Here are 4 tips for starting out in the investment game.

1. Start Now.

That’s right. When it comes to making investments the early bird gets the worm. Thanks to modern day technology you can now participate in the stock market with an app on your phone. Stash Invest, Acorns, and Ellevest are just a few apps that allow you to invest in either ETFs (exchange-traded funds) or stocks of companies with the click of a button.

The power of compounding interest, the interest you earn on interest, is the true value of investing young. If someone invested $1000 into Apple 10 years ago, that person’s return is up to $9,222.50 (CNBC).

2. Trial and Error is Your Best Friend.

And if at first, you don’t succeed, pick yourself up and try again. For first-time investing, being young and broke is your biggest advantage. Set aside $50 a month and start moving your money around. Mix up your portfolio with aggressive and conservative stocks to get an idea of your risk tolerance. High-risk stocks yield a higher return, but it could also mean higher blood pressure down the line. Choose Wisely.

This is also the time to educate yourself. The SEC (Securities Stock Exchange) website is a great place to start with basic information about the stock market and how to participate. YouTube is also a great place because people love to share their knowledge.

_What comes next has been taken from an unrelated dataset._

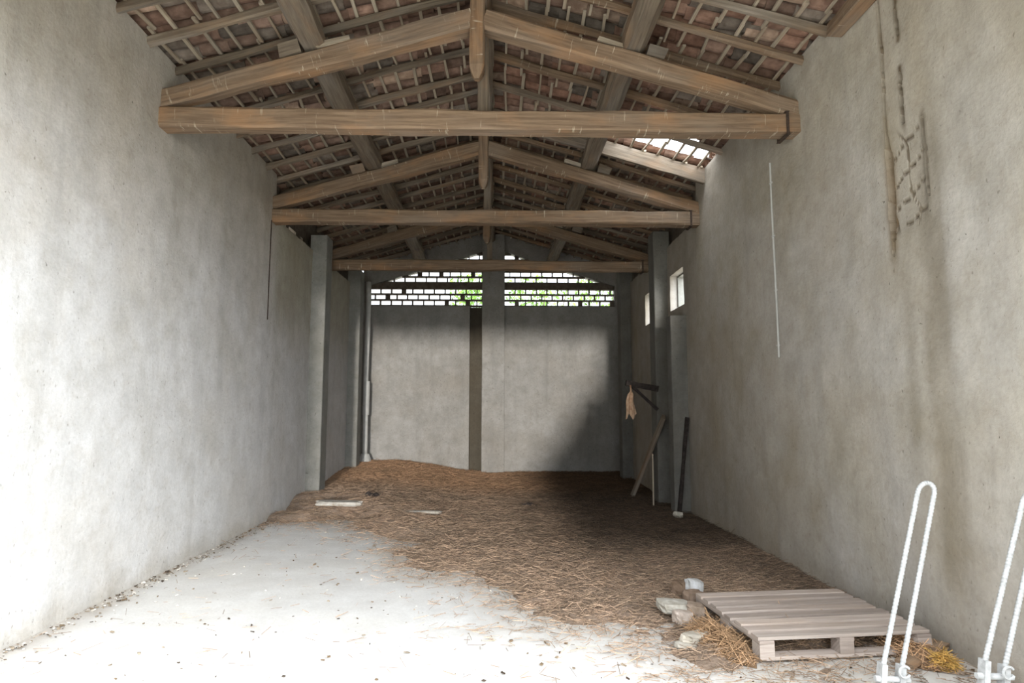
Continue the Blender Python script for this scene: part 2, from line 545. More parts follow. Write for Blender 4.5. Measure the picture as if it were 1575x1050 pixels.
# loose chips and crumbs on the concrete
def build_chips():
    r = random.Random(5)
    mb = MB()
    n = 0
    while n < 1500:
        if r.random() < 0.35:
            y = r.uniform(3.4, 10.5); x = XL + abs(r.gauss(0, 0.09)) + 0.02
            if r.random() < 0.25: x = XR - abs(r.gauss(0, 0.08)) - 0.03
        else:
            x = r.uniform(XL + 0.1, XR - 0.1); y = 3.4 + 7 * r.random() ** 1.4
            if x < 0.2 and r.random() < 0.55: continue
        if float(straw_depth(np.array(x), np.array(y))) > 0.3: continue
        s = min(0.03, 0.004 + abs(r.gauss(0, 0.006)))
        c = r.choice([(0.25, 0.18, 0.12), (0.35, 0.27, 0.19), (0.5, 0.42, 0.33), (1.0, 0.98, 0.95), (0.12, 0.09, 0.07), (1.2, 1.15, 1.1)])
        mb.box((x, y, s * 0.2 + 0.002), (s * r.uniform(1, 2.4), s * r.uniform(0.6, 1.3), s * 0.45), Euler((r.uniform(-.3, .3), r.uniform(-.3, .3), r.uniform(0, 3.1))), col=c, jit=s * 0.2)
        n += 1
    o = mb.build('floor_debris', M_STONE)
    tag(o, 'small chips, leaf bits and crumbs scattered over the bare pale concrete floor', 'debris', kind='stuff')
build_chips()

# ------------------------------------------------------------------ walls
def axis_vals(a, b, step, extra=()):
    v = list(np.linspace(a, b, int(round((b - a) / step)) + 1))
    for e in extra:
        v = [q for q in v if abs(q - e) > 0.008]
        v.append(e)
    return sorted(set([a, b] + v))

def side_wall(name, xin, xout, y0, y1, topf, holes, dispf, tintf, mat):
    ys = axis_vals(y0, y1, 0.06, ([4.2 + 0.012 * q for q in range(51)] if xin > 0 else []) + [h[0] for h in holes] + [h[1] for h in holes])
    zs = axis_vals(0.0, 1.0, 0.0125, [])            # parametric height, scaled by topf(y)
    zs_abs = axis_vals(-0.05, 5.2, 0.03 if xin > 0 else 0.06, [h[2] for h in holes] + [h[3] for h in holes])
    nz = len(zs_abs); ny = len(ys)
    vs = []; tint = []
    for side in (0, 1):
        for y in ys:
            tp = topf(y)
            for z in zs_abs:
                zz = min(z, tp)
                if side == 0:
                    x = xin + dispf(y, zz)
                else:
                    x = xout
                vs.append((x, y, zz))
                tint.append(tintf(y, zz) if side == 0 else (1, 1, 1))
    def idx(s, i, j): return s * ny * nz + i * nz + j
    def inhole(i, j):
        yc = (ys[i] + ys[i + 1]) / 2; zc = (zs_abs[j] + zs_abs[j + 1]) / 2
        return any(h[0] < yc < h[1] and h[2] < zc < h[3] for h in holes)
    flip = xin < xout   # right wall faces -x
    fs = []
    for i in range(ny - 1):
        for j in range(nz - 1):
            if zs_abs[j] >= max(topf(ys[i]), topf(ys[i + 1])): continue
            if inhole(i, j): continue
            a, b_, c, d = idx(0, i, j), idx(0, i + 1, j), idx(0, i + 1, j + 1), idx(0, i, j + 1)
            fs.append((a, d, c, b_) if flip else (a, b_, c, d))
            a, b_, c, d = idx(1, i, j), idx(1, i + 1, j), idx(1, i + 1, j + 1), idx(1, i, j + 1)
            fs.append((a, b_, c, d) if flip else (a, d, c, b_))
            for (i2, j2, e) in ((i - 1, j, ((i, j), (i, j + 1))), (i + 1, j, ((i + 1, j), (i + 1, j + 1))), (i, j - 1, ((i, j), (i + 1, j))), (i, j + 1, ((i, j + 1), (i + 1, j + 1)))):
                out = i2 < 0 or i2 >= ny - 1 or j2 < 0 or j2 >= nz - 1 or inhole(i2, j2) or zs_abs[j2] >= max(topf(ys[i2]), topf(ys[i2 + 1]))
                if out:
                    p, q = e
                    fs.append((idx(0, *p), idx(0, *q), idx(1, *q), idx(1, *p)))
    me = bpy.data.meshes.new(name)
    me.from_pydata(vs, [], fs)
    at = me.attributes.new('tint', 'FLOAT_COLOR', 'POINT')
    at.data.foreach_set('color', np.array([(*c, 1) for c in tint], dtype=np.float32).ravel())
    me.materials.append(mat)
    me.update()
    o = bpy.data.objects.new(name, me)
    COL.objects.link(o)
    return tag(o, kind='structure')

def nz3(x, y, z): return noise.noise(Vector((x, y, z)))
def gauss(x, m, s): return math.exp(-((x - m) / s) ** 2)
def mixc(a, b, k): return tuple(a[i] * (1 - k) + b[i] * k for i in range(3))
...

3. Join an Investment Group.

The best way to balance the seriousness of investing your money is to add a social component to it. Find some people, preferably those in the same tax bracket as you and put in a set monthly amount. Spending $100 on your own is effective, but putting $500 a month with a group will build communal wealth. Joining or starting an investment group will help you better analyze the market and obtain research to maximize returns.

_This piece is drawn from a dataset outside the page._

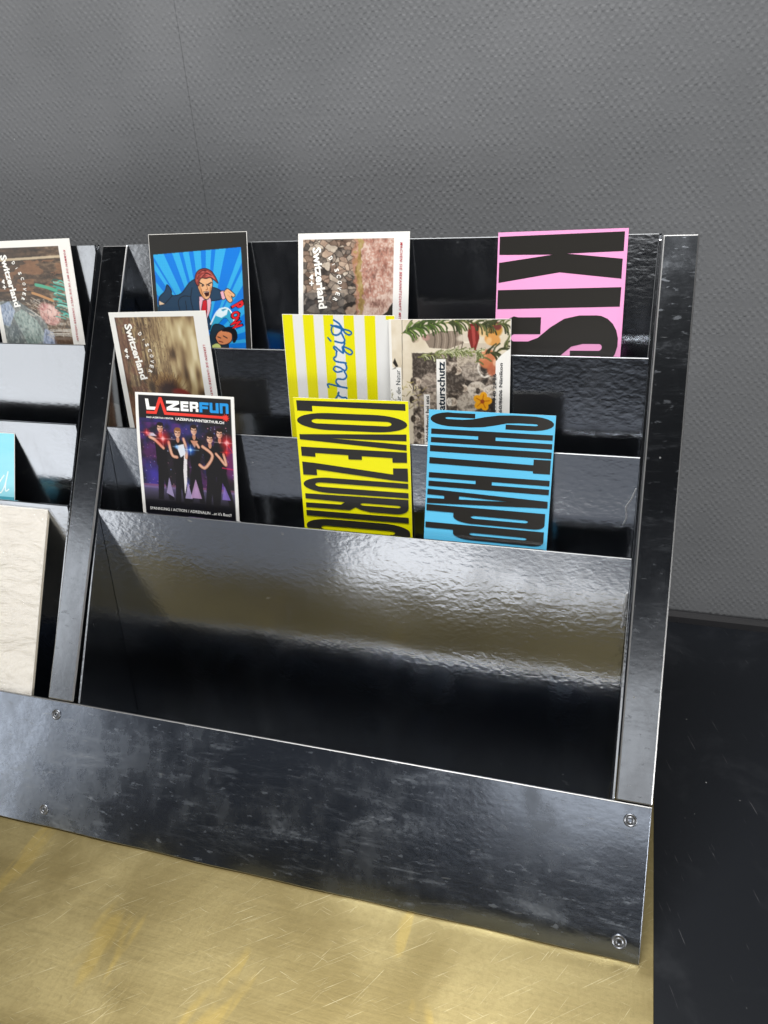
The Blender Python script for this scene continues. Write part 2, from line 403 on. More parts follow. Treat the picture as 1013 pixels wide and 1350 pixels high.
# ------------------------------------------------------------------ printed artwork: a small raster painter (millimetres, y down)
SS = 4
class Canvas:
    def __init__(s, bg=(1, 1, 1), W=105, H=148):
        s.W, s.H = W, H; s.a = np.ones((H*SS, W*SS, 3))*np.array(bg)
        s.Y, s.X = np.mgrid[0:H*SS, 0:W*SS]; s.X = (s.X+.5)/SS; s.Y = (s.Y+.5)/SS
    def put(s, mask, col, al=1.):
        mk = (mask*al)[..., None]; s.a = s.a*(1-mk)+np.asarray(col)*mk
    def rect(s, x0, y0, x1, y1, col, al=1.): s.put(((s.X >= x0) & (s.X < x1) & (s.Y >= y0) & (s.Y < y1)).astype(float), col, al)
    def ell(s, cx, cy, rx, ry, col, rot=0, al=1., soft=0.):
        c, n = math.cos(math.radians(rot)), math.sin(math.radians(rot)); dx, dy = s.X-cx, s.Y-cy
        d = np.hypot((dx*c+dy*n)/rx, (-dx*n+dy*c)/ry)
        s.put(np.clip((1-d)/max(soft, 1e-6), 0, 1) if soft else (d < 1).astype(float), col, al)
    def poly(s, pts, col, al=1.):
        ins = np.zeros_like(s.X, bool); n = len(pts)
        for i in range(n):
            (x1, y1), (x2, y2) = pts[i], pts[(i+1) % n]
            if y1 == y2: continue
            ins ^= ((s.Y < y1) != (s.Y < y2)) & (s.X < (x2-x1)*(s.Y-y1)/(y2-y1)+x1)
        s.put(ins.astype(float), col, al)
    def line(s, pts, w, col, smooth=False, al=1.):
        if smooth and len(pts) > 2: pts = catmull(pts)
        m = np.zeros_like(s.X); lo = min(p[0] for p in pts)-w, min(p[1] for p in pts)-w; hi = max(p[0] for p in pts)+w, max(p[1] for p in pts)+w
        i0, i1 = max(0, int(lo[1]*SS)), min(s.H*SS, int(hi[1]*SS)+1); j0, j1 = max(0, int(lo[0]*SS)), min(s.W*SS, int(hi[0]*SS)+1)
        if i1 <= i0 or j1 <= j0: return
        X, Y = s.X[i0:i1, j0:j1], s.Y[i0:i1, j0:j1]; mm = np.zeros_like(X, bool)
        for (x1, y1), (x2, y2) in zip(pts[:-1], pts[1:]):
            dx, dy = x2-x1, y2-y1; t = np.clip(((X-x1)*dx+(Y-y1)*dy)/max(1e-9, dx*dx+dy*dy), 0, 1)
            mm |= np.hypot(X-x1-t*dx, Y-y1-t*dy) < w/2
        m[i0:i1, j0:j1] = mm; s.put(m, col, al)
    def noise(s, sx, sy, oct=4, seed=0):
        r = np.random.default_rng(seed); out = np.zeros_like(s.X); amp = 1.; tot = 0
        for o in range(oct):
            g = r.random((int(s.H*sy*2**o)+3, int(s.W*sx*2**o)+3)); x, y = s.X*sx*2**o, s.Y*sy*2**o
            xi, yi = x.astype(int), y.astype(int); fx, fy = x-xi, y-yi; fx = fx*fx*(3-2*fx); fy = fy*fy*(3-2*fy)
            out += amp*((g[yi, xi]*(1-fx)+g[yi, xi+1]*fx)*(1-fy)+(g[yi+1, xi]*(1-fx)+g[yi+1, xi+1]*fx)*fy); tot += amp; amp *= .55
        return out/tot
    def field(s, x0, y0, x1, y1, f, stops):      # colour ramp of a scalar field inside a rectangle
        f = np.clip(f, 0, 1); xs = [q[0] for q in stops]; cols = np.array([hexv(q[1]) for q in stops])
        rgb = np.stack([np.interp(f, xs, cols[:, k]) for k in range(3)], -1)
        mk = ((s.X >= x0) & (s.X < x1) & (s.Y >= y0) & (s.Y < y1))[..., None]; s.a = np.where(mk, rgb, s.a)
    def voronoi(s, x0, y0, x1, y1, n, seed, ax=1., ay=1.):
        r = np.random.default_rng(seed); p = np.c_[r.uniform(x0-5, x1+5, n), r.uniform(y0-5, y1+5, n)]
        d1 = np.full(s.X.shape, 1e9); d2 = d1.copy(); idx = np.zeros(s.X.shape, int)
        wx = s.X+(s.noise(.25, .25, 3, seed+1)-.5)*3; wy = s.Y+(s.noise(.25, .25, 3, seed+2)-.5)*3
        for i, (a, b) in enumerate(p):
            d = np.hypot((wx-a)*ax, (wy-b)*ay); c = d < d1; d2 = np.where(c, d1, np.minimum(d2, d)); idx = np.where(c, i, idx); d1 = np.where(c, d, d1)
        return idx, d2-d1, d1
def hexv(h): return np.array([int(h[i:i+2], 16)/255 for i in (0, 2, 4)])
def catmull(p, n=8):
    q = [p[0]]+list(p)+[p[-1]]; out = []
    for i in range(1, len(q)-2):
        a, b, c, d = (np.array(v, float) for v in q[i-1:i+3])
        for k in range(n):
            t = k/n; out.append(tuple(.5*((2*b)+(-a+c)*t+(2*a-5*b+4*c-d)*t*t+(-a+3*b-3*c+d)*t**3)))
    return out+[tuple(p[-1])]
H_ = hexv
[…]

Meet up with your friends once a month for drinks and discussion to count your coins.

4. Buy Into Your Employer’s 401(k) plan or IRA

When you open a 401(k) with an employer, they are offering you free money. Please take it. It hurts when money comes out of your check, but 20 years down the line, you will be grateful.

If the corporate life isn’t your bread and butter, consider an IRA (Individual Retirement Account) or Roth IRA. The difference between the two is how each is taxed.

Investing for the first time is a scary idea, yet it has been proven to be a great medium for building wealth and providing an avenue to financial independence.